職人とクリエイター

職人という言葉には、一つの技術を極めている人、どれも手仕事、というニュアンスが含まれているように思う。

伝統工芸や飲食の中でも細かく分類された単一のものを指すことが多い。

漆やガラス細工、寿司や蕎麦、数え上げたらキリがないけど、機械化が進んでいるとはいえ、その道を突き詰めている人は心の底から尊敬している。

よくお客様からは職人気質だと言われるけど、自分の認識ではどうもしっくりこない。

頑固さや融通のきかなさは歳を重ねて丸くなったし、自分の仕事に誇りや自信を持っているかと言われると全力で肯定もできないような中途半端さだ。

それに一つのことを極めるという作業がどうしてもできない。

そういえば料理のジャンルひとつとってもなんとか料理を専門に学んだ経験はなく、フラフラと転職を繰り返していた。

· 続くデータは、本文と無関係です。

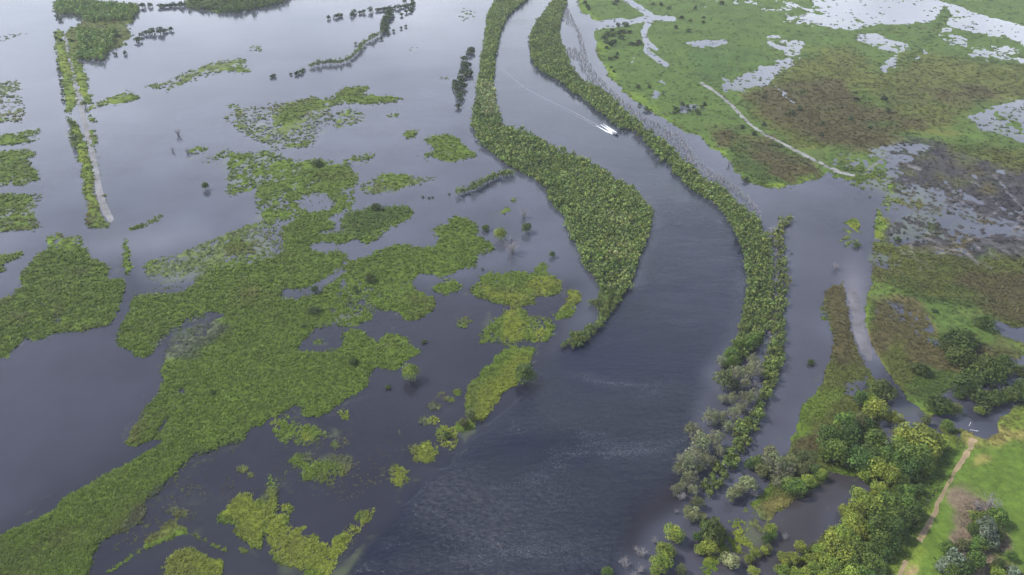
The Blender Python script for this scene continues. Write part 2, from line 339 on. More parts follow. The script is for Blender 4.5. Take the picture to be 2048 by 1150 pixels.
put('1684,770 1735,755 1740,790 1712,805 1690,800', .35)
put('1770,842 1850,838 1870,850 1880,870 1820,870 1790,890 1770,880', .32, 'dark', .4)
hue('1880,850 1900,848 1939,866 1920,900 1880,960 1850,1020 1800,1150 1760,1310 1700,1310 1790,1060 1840,1000 1850,940 1890,900', 'verge', .55)
put('1440,1115 1425,1090 1455,1045 1485,1055 1498,1085 1480,1110', .88, 'bright', .7)
put('1390,1135 1400,1110 1430,1115 1430,1140 1400,1150', .8, 'bright', .7)
put('1479,1030 1500,1015 1520,1040 1545,1045 1545,1095 1500,1090 1470,1060', .40, 'pale', .5)
# lawn
put('1939,866 1975,880 2000,868 2370,880 2370,1310 1780,1310 1800,1150 1845,1050 1900,935', 1, 'lawn', 0, .8)
put('1990,845 2015,820 2030,808 2370,800 2370,880 2000,868', 1, 'verge', .4)
hue('2000,862 2370,880 2370,905 2060,900 1960,900 1945,885', 'straw', .2)
hue('1972,925 2010,930 2000,955 1975,950', 'straw', .1); hue(ell(1955, 1040, 36, 45), 'mulch', .3)
hue('1990,1010 2010,1040 2022,1060 2020,1100 2000,1120 2048,1140 2040,1160 1880,1160 1870,1120 1890,1090 1930,1060 1935,1020', 'mulch', .25)
put('1775,765 1800,775 1853,833 1910,838 1985,842 2005,868 1950,880 1935,866 1900,850 1850,842 1750,830 1735,812 1770,800', .05)
put(band('1700,555 1707,600 1716,640 1724,680 1742,722 1768,760 1790,785', 27), .02, None, 0, -1)
put(band('1690,520 1704,560', 30), .02, None, 0, -1)
# clumps of sedge in the drowned basin
put('1680,460 1700,442 1722,440 1722,465 1700,470 1690,490 1680,485', .56, 'bright', .6)
put('1756,455 1772,440 1778,395 1762,400 1762,430 1750,470 1742,490 1770,482', .66, 'bright', .6)
put('1560,440 1585,428 1580,440 1560,450', .6, 'marsh', .5)
put(ell(1705, 487, 20, 8), .5, 'bright', .5); put(ell(1725, 352, 13, 6), .8, 'bright', .5); put(ell(1672, 358, 12, 5), .7, 'bright', .5); put(ell(1685, 322, 14, 5), .6, 'olive', .5)
put('1525,388 1560,388 1580,398 1540,396', .4, 'bright', .3)
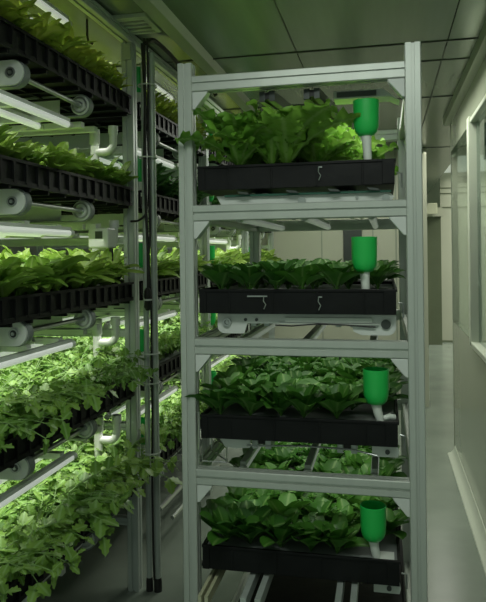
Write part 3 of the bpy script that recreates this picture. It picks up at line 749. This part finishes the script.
# ---------------------------------------------------------------- lights
def area(name, loc, sx, sy, power, col=(1, 1, 1), rot=(0, 0, 0), spread=PI):
    l = bpy.data.lights.new(name, 'AREA'); l.shape = 'RECTANGLE'; l.size = sx; l.size_y = sy; l.energy = power; l.color = col; l.spread = spread
    o = bpy.data.objects.new(name, l); C.objects.link(o); o.location = loc; o.rotation_euler = rot
    return o
GC = (1.0, 1.0, .90)
for u in range(4):
    for k in range(1, 6):
        z = ZT[k]-.152 if k < 5 else 2.35
        p = {1: 8, 2: 9, 3: 8, 4: 6.5, 5: 6.5}[k]
        area('tube_glow', (-1.62, YE0-UP*.5+UP*u, z), .98, 1.05, p, GC, spread=math.radians(110))
for k in (3, 2, 1, 0):
    area('shelf_glow', ((XL+XR)/2, D+.55, RZ[k]-.055), .5, .9, 1.4 if k < 3 else 5.5, GC, spread=math.radians(110))
# unseen fill lights added to brighten aisle, row, corridor, passage and annex
area('aisle_fill', (-.1, .7, 2.44), 1.0, .5, 15.0, (.93, 1, .92))  # added overhead fill for general ambient light, no fixture here
area('corridor_fill', (.25, 3.9, 2.44), .3, 1.2, 11, (.98, 1, .86), spread=math.radians(140))  # fill added to lift the corridor brightness
area('annex_fill', (2.2, 7.5, 2.98), 2.2, 4.5, 140, (1, 1, .86), spread=math.radians(125))  # added fill meant for the annex, stands for no fixture
area('far_fill', (2.5, 10.2, 2.78), 3.0, 1.8, 75, (1, 1, .9), spread=math.radians(125))  # fill added beside the glowing panel to brighten the far wall
area('row_fill', (-.35, 5.0, 2.44), .8, 1.6, 21, (.96, 1, .88))  # added to brighten the back wall, ceiling and left racks
area('passage_fill', (.55, 7.5, 2.46), .35, 3.0, 20, (1, 1, .88), spread=math.radians(140))  # fill added to brighten the passage floor and end
wd = bpy.data.worlds.new('world'); sc.world = wd; wd.use_nodes = True
wd.node_tree.nodes['Background'].inputs[0].default_value = (.72, .92, .76, 1)
wd.node_tree.nodes['Background'].inputs[1].default_value = .30

# ---------------------------------------------------------------- camera
cam = bpy.data.cameras.new('camera'); co = bpy.data.objects.new('camera', cam); C.objects.link(co); sc.camera = co
a = math.atan(142/650); ro = .0125
fw = Vector((-math.sin(a), math.cos(a), 0)); rt = Vector((math.cos(a), math.sin(a), 0)); up = Vector((0, 0, 1))
cu_ = up*math.cos(ro) + rt*math.sin(ro); cr_ = rt*math.cos(ro) - up*math.sin(ro)
mw = Matrix((cr_, cu_, -fw)).transposed().to_4x4(); mw.translation = (0, 0, H)
co.matrix_world = mw
cam.sensor_width = 36; cam.sensor_fit = 'AUTO'; cam.lens = 650/602*36; cam.shift_y = -47.2/602; cam.clip_start = .05
sc.view_settings.view_transform = 'Standard'; sc.view_settings.look = 'None'; sc.view_settings.gamma = 1; sc.view_settings.use_curve_mapping = False
sc.view_settings.exposure = 0.0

そういえば自分のお店を持つにも何料理がしたいのかずっと悩んでいたことが懐かしい。

一つのことを極めて継続することがこの国では美徳とされているので、それができないことにコンプレックスさえあった。

でも職人が正解ではない。

職人さんは自分の特性や性質を最大限に活かした結果がそのような仕事であったというだけのこと。

飽き性も裏を返せば好奇心旺盛ってことだし、変化を恐れないとも言い換えれる。

いろいろと試してみるものの思うようにいかないことの繰り返しなんだけど。

手持ちのカードで何ができるか、それを使ってどうアウトプットするかは表現やクリエイティブな作業に近い。

クリエイターは職人にも似ているけど、職人はクリエイターという大きなくくりの一部であるような気がする。

クリエイターは技術もそうだけど気持ちの部分を何かの媒体に落とし込む。

アートやデザイン、音楽や文学など芸術全般を指している。

なにも専門でなくても料理だってそう。

抽象化するならば表現の方法と言えるのかもしれない。

自分の気持ちをどの表現方法を使ってアウトプットするか。

心の叫び、おぼえる違和感、社会への問いかけ、変わってほしいこと、伝えたいこと。

職人にはなれないけどクリエイターではありたいと思う。

それこそが人間らしくて生きてる証であるような気がする。

もしくはその道でしか生きれない人が一定数いることもたしか。

クリエティブのひとつひとつはだれかのメッセージでできている。